Breaking your own rules.
Managing security comes naturally to parents.
“Mom, can I go just this once?”
“Well, it isn’t a school night ... okay.”
“But mooooommm ... everyone else uses GET instead of POST.”
“I don’t care how many of your friends are doing it wrong; YOU are going to do it right.”
“But you said last week that it was okay.”
“That was before I found out this new bit of news. Sorry.”
“That’s not FAIR!!!” (Exit developer, stamping feet and slamming doors.)
“Guess who forgot to lock his workstation—AGAIN?”
“Nobody likes a tattletale. Go back to your office.”
The point is, a good portion of security work is managing and documenting exceptions. Pretty much ALL of firewall management is about exceptions. (That is, if you’re doing it right and starting from a default deny stance.) All remote access is about exceptions. In fact, if you looked at all user management as being about exceptions, you wouldn’t be too far off the mark.
That’s why I wish that security vendors had much more support for user annotation in their products. Take any vulnerability scan. The first thing you’re going to do is weed out the false positives: the ones where the scanner mis-identifies the platform, the ones where you don’t consider it a problem, and the ones where you know you ought not to be doing it in an ideal world, but you have to because of some brain-dead six-year-old product (or antiquated business partner).
Now, how do you track those so that you don’t have to weed them out AGAIN for the next scan? How do you document those when the auditors come in and ask you for the output? How do you keep track of who approved them, and why?
Same thing with compliance tools. How do you mark something as “To be done next year when we have the budget, now get off my back”?
And how do you track these over time, over multiple sites? How do you mark that Antwerp has taken care of this issue because they only have 20 hosts in their one office, but New York will probably NEVER get it done until they upgrade to Vista?
How do you document the decision to let J. Random Developer create 200 of his own testing accounts because he just can’t test his application any other way?
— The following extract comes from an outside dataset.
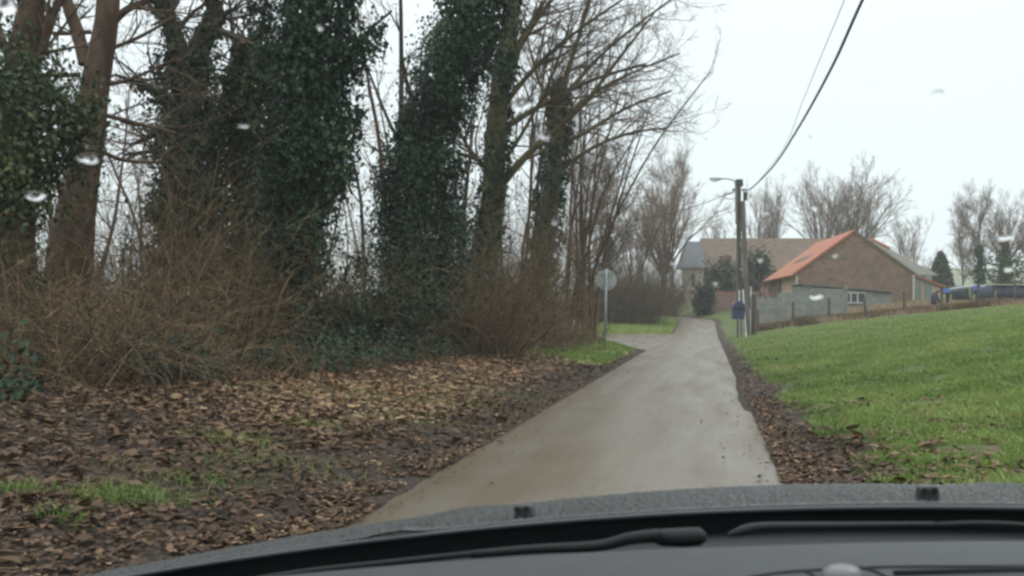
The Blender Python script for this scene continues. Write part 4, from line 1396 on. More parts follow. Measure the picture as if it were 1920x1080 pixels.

How do you post a flag to follow up later and make him delete them all when he’s done? (“I want you home by ten, young man—and that’s final!”)
Right now, too much of security rests on institutional knowledge that may or may not be documented, but certainly isn’t documented anywhere near the scene of the crime. And none of it’s centralized to make it easy for me to print out and hand to a security analyst who’s trying to figure out why we have port 31337 open to an IP range in Qbekistan, accessing a workstation that’s running NeXTstep. Short of a big-ass Excel spreadsheet, I don’t know how to keep track of what I approved for whom, for what reasons, and for how long, in every area where I make decisions on a daily basis.
Do you treat every login and every network connection as an exception? If so, how do you document them so that someone else can find and read them?